■ **Set problem**: From the entries below, copy out every line with "Blender" in it.

■ **Given information**:
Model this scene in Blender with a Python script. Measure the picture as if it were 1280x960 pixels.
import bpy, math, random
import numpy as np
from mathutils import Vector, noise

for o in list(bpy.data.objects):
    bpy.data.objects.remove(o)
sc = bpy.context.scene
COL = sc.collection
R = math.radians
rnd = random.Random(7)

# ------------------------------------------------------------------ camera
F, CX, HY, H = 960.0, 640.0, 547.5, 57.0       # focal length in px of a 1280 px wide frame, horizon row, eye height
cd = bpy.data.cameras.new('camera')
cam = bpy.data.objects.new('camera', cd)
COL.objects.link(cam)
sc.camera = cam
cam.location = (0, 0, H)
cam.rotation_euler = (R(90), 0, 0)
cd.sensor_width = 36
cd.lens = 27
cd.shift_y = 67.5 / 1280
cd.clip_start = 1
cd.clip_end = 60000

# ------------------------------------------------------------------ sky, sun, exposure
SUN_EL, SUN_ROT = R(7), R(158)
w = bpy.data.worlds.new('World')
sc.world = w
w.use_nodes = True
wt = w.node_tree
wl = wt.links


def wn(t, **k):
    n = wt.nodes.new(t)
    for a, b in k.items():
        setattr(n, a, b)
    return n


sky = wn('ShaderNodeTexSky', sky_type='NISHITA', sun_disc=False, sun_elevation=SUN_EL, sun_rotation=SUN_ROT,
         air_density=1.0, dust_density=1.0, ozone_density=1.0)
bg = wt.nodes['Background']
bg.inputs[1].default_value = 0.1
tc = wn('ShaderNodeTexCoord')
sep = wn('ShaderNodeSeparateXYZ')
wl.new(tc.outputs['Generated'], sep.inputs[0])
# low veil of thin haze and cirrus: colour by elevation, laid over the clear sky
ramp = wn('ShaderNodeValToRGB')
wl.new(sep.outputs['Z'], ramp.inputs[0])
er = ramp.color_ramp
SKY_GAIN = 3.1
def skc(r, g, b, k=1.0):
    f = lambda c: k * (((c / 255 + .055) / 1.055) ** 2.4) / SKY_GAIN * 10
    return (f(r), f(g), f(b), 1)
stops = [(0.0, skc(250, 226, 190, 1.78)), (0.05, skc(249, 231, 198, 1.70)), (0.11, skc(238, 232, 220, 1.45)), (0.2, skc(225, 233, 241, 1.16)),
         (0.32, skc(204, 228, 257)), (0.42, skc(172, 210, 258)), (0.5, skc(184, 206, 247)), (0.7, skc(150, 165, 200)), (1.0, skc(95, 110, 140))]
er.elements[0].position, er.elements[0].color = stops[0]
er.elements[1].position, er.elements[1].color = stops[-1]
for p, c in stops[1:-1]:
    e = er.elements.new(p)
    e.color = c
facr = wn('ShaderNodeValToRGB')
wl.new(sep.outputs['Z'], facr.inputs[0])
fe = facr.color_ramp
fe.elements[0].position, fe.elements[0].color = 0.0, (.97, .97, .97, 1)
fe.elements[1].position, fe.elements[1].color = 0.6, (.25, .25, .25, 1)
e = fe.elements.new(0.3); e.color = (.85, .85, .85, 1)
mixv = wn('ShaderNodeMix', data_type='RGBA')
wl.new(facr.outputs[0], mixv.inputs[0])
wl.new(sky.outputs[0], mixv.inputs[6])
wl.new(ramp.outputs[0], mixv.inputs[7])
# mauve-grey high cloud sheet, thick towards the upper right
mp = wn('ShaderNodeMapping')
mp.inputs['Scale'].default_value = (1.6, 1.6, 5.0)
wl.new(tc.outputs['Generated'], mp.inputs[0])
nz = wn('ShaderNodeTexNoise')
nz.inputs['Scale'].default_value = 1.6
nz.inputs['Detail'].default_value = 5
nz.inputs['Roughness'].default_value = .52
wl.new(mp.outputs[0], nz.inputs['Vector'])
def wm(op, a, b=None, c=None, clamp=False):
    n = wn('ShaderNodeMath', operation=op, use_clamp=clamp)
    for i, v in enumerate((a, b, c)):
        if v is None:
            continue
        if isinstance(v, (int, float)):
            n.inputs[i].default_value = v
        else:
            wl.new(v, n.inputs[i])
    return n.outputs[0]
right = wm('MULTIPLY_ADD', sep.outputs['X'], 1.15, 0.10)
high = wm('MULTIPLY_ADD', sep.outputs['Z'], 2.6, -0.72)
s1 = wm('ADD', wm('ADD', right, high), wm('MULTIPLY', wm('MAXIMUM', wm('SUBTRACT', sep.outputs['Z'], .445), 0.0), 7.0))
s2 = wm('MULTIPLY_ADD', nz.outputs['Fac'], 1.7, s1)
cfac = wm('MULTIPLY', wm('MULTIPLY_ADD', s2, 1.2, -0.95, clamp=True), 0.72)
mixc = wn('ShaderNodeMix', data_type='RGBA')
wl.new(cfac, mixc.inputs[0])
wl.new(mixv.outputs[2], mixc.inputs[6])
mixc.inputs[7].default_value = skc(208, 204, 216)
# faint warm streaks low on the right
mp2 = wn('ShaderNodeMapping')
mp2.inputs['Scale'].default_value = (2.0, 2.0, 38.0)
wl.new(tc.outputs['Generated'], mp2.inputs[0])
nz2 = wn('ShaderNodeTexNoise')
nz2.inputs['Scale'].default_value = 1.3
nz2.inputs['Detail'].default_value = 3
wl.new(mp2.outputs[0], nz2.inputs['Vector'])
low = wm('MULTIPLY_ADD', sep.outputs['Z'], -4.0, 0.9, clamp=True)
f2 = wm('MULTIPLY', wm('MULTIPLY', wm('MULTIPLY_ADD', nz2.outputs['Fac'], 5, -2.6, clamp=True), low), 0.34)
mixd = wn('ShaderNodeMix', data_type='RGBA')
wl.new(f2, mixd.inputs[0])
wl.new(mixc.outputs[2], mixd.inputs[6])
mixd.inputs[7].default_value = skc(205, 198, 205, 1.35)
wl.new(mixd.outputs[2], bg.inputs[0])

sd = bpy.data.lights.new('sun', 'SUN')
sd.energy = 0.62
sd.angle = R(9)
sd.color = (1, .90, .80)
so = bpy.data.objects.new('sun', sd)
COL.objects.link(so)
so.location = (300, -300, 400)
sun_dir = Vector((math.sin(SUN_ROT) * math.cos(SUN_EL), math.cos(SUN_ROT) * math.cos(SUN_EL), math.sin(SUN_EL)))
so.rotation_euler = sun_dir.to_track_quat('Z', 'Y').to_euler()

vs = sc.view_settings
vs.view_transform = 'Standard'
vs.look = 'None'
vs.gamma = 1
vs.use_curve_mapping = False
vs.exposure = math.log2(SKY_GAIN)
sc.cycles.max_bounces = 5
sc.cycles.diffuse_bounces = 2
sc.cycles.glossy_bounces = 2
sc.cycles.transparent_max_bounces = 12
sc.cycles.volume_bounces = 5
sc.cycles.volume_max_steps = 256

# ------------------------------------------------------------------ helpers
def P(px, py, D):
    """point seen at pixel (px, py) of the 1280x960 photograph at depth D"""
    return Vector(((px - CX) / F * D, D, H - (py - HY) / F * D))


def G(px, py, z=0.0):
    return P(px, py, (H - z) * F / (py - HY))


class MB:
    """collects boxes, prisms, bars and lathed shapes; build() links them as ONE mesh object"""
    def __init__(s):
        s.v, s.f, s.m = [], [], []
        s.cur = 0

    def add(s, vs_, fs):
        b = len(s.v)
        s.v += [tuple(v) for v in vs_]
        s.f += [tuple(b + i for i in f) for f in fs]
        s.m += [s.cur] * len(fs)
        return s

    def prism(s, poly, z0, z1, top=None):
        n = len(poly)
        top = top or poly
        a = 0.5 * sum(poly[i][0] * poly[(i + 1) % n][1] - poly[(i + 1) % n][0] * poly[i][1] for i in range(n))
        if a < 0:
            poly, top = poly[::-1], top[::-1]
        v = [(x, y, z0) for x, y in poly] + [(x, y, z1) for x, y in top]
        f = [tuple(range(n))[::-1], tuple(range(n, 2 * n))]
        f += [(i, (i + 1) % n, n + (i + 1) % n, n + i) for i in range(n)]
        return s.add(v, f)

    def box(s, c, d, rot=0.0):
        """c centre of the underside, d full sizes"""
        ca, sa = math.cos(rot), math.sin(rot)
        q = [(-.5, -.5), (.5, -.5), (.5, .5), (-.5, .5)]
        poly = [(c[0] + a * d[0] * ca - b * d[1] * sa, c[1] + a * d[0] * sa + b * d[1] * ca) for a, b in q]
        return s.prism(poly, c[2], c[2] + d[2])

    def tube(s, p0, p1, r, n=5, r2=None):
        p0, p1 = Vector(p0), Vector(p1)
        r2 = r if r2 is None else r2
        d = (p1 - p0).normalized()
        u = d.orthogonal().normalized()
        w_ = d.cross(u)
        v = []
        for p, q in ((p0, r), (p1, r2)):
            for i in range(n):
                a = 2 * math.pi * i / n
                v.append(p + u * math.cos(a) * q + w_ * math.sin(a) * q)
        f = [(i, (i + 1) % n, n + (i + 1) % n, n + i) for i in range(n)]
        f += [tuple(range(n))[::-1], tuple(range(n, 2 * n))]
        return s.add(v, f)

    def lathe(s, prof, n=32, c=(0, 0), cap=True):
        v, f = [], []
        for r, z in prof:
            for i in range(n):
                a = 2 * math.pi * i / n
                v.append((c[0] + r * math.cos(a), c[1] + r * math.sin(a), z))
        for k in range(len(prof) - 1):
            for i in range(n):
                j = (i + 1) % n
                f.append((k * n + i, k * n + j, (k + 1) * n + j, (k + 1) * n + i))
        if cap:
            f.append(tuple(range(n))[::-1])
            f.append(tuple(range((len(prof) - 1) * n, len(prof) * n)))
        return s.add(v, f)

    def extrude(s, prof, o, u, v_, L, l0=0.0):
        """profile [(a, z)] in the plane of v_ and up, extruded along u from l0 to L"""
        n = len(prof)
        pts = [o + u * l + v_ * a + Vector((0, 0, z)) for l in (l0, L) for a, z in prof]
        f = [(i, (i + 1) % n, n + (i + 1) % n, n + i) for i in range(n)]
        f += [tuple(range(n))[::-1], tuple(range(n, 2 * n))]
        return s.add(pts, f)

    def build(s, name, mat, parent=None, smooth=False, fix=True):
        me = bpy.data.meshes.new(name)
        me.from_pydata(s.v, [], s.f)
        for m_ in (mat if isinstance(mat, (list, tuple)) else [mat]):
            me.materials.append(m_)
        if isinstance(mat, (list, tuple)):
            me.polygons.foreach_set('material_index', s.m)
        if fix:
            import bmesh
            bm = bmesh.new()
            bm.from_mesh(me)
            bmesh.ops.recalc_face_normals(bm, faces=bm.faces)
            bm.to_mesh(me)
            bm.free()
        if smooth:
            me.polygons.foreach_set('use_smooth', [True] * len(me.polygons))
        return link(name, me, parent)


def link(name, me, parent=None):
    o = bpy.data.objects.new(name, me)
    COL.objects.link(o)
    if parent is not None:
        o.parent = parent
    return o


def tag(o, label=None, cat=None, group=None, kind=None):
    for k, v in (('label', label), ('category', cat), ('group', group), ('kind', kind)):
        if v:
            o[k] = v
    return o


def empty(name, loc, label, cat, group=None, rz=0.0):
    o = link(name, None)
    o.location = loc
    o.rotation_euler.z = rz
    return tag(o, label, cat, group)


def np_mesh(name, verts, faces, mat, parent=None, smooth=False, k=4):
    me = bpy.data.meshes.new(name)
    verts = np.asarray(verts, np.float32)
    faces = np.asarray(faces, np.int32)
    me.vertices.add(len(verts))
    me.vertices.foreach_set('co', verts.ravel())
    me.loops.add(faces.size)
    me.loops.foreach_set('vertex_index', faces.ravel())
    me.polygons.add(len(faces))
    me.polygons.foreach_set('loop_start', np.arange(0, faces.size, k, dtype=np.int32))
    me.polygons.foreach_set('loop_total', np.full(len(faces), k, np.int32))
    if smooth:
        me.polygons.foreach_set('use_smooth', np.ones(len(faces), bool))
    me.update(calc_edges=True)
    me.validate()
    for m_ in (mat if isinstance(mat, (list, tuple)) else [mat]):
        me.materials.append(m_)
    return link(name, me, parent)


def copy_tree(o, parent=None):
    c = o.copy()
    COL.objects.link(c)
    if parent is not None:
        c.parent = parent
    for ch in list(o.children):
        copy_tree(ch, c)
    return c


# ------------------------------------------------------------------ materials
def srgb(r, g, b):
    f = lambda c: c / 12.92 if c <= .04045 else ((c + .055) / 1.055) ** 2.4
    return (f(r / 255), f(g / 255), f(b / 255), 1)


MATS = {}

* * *

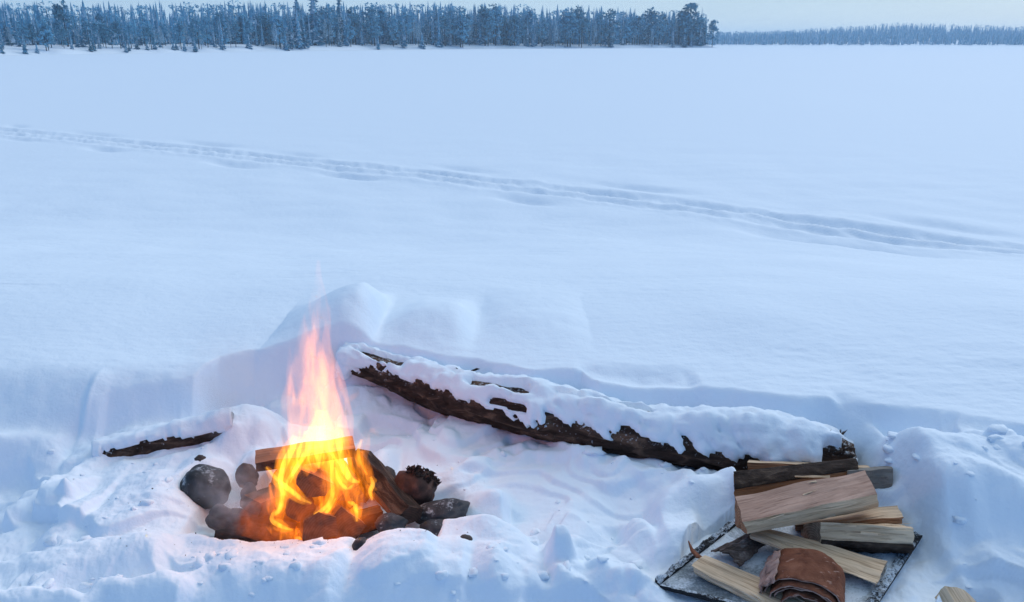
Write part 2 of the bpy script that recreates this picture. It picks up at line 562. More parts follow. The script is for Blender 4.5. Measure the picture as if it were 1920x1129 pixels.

--

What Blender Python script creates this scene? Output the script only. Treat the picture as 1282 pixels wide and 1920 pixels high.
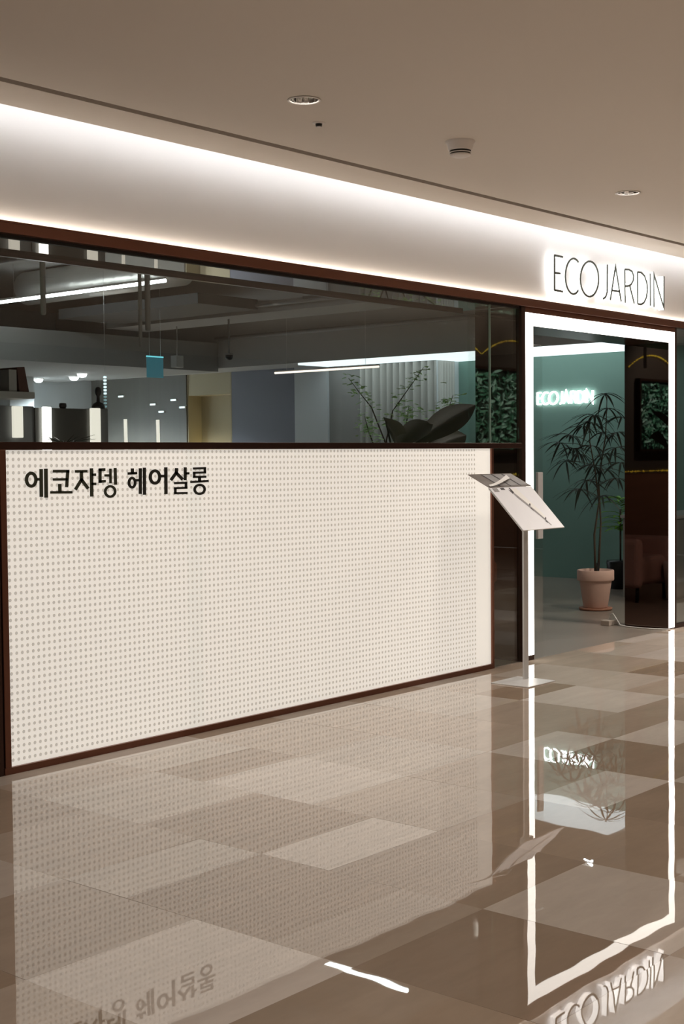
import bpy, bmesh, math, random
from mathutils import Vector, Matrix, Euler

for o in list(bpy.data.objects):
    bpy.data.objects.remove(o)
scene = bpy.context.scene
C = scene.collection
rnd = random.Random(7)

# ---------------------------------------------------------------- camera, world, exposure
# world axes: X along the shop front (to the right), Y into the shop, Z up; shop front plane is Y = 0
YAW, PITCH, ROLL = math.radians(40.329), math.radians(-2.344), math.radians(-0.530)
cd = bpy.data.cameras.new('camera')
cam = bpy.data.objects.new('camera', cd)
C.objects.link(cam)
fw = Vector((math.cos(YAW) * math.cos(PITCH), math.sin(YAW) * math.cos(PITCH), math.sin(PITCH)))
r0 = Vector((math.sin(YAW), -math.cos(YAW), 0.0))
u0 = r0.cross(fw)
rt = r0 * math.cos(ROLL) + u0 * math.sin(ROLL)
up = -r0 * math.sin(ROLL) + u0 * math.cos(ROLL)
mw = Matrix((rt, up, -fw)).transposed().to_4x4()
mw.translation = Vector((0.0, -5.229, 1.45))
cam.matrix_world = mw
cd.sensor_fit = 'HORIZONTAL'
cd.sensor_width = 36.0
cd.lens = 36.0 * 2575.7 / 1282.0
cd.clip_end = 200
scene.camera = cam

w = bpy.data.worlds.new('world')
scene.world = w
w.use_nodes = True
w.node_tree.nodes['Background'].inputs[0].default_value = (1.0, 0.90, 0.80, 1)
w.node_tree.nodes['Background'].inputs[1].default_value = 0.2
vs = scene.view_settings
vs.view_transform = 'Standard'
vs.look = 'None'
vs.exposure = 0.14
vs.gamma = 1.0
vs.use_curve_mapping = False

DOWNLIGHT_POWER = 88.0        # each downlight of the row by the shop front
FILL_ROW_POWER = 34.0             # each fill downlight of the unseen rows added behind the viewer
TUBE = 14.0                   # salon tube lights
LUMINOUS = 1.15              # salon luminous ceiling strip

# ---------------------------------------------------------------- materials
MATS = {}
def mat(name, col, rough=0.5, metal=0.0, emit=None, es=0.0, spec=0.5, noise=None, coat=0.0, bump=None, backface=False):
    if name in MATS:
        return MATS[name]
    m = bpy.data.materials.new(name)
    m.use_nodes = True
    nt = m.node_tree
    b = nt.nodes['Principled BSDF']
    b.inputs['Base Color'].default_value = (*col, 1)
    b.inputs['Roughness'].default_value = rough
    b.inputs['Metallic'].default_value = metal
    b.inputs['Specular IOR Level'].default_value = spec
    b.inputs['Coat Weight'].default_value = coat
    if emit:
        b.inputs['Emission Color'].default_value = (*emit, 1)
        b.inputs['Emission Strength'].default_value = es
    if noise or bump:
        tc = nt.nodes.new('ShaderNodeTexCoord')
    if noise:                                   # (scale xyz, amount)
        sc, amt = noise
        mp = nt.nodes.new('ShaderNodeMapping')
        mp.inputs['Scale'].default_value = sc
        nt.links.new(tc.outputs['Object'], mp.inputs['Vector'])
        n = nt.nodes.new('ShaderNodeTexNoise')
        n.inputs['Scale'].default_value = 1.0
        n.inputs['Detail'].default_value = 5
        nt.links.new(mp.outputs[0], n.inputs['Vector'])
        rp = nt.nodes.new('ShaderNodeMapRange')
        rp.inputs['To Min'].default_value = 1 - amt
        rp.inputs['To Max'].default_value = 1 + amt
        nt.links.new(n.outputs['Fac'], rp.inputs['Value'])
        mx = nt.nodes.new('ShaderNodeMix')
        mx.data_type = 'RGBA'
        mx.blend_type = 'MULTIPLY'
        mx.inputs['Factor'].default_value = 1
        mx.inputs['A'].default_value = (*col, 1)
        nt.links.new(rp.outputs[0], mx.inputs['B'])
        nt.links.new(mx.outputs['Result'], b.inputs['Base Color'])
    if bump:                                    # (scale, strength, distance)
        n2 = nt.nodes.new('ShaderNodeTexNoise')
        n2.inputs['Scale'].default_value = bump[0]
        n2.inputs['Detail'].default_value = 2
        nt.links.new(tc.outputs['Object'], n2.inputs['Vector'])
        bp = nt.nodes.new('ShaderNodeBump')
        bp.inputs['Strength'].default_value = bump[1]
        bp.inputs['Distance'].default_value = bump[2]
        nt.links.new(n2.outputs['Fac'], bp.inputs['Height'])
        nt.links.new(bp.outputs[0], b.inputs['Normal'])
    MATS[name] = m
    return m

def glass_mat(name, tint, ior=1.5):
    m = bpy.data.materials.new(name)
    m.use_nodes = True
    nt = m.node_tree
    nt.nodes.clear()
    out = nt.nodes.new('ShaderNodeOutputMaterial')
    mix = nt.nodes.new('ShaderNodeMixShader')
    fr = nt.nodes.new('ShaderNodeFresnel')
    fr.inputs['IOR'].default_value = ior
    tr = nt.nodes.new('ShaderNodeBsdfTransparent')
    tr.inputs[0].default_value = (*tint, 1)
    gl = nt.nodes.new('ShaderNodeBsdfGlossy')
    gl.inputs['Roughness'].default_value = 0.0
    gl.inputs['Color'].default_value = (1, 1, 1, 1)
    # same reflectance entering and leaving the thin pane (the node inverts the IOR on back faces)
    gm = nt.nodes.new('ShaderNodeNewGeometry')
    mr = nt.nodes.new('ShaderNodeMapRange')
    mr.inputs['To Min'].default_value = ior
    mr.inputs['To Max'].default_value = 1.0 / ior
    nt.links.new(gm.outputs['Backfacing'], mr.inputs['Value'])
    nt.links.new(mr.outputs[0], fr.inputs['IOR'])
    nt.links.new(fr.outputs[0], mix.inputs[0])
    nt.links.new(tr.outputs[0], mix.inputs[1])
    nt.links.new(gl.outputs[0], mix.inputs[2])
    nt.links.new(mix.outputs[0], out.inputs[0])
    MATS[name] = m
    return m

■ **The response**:
Model this scene in Blender with a Python script. Measure the picture as if it were 1280x960 pixels.
Write part 2 of the bpy script that recreates this picture. It picks up at line 562. More parts follow. The script is for Blender 4.5. Measure the picture as if it were 1920x1129 pixels.
What Blender Python script creates this scene? Output the script only. Treat the picture as 1282 pixels wide and 1920 pixels high.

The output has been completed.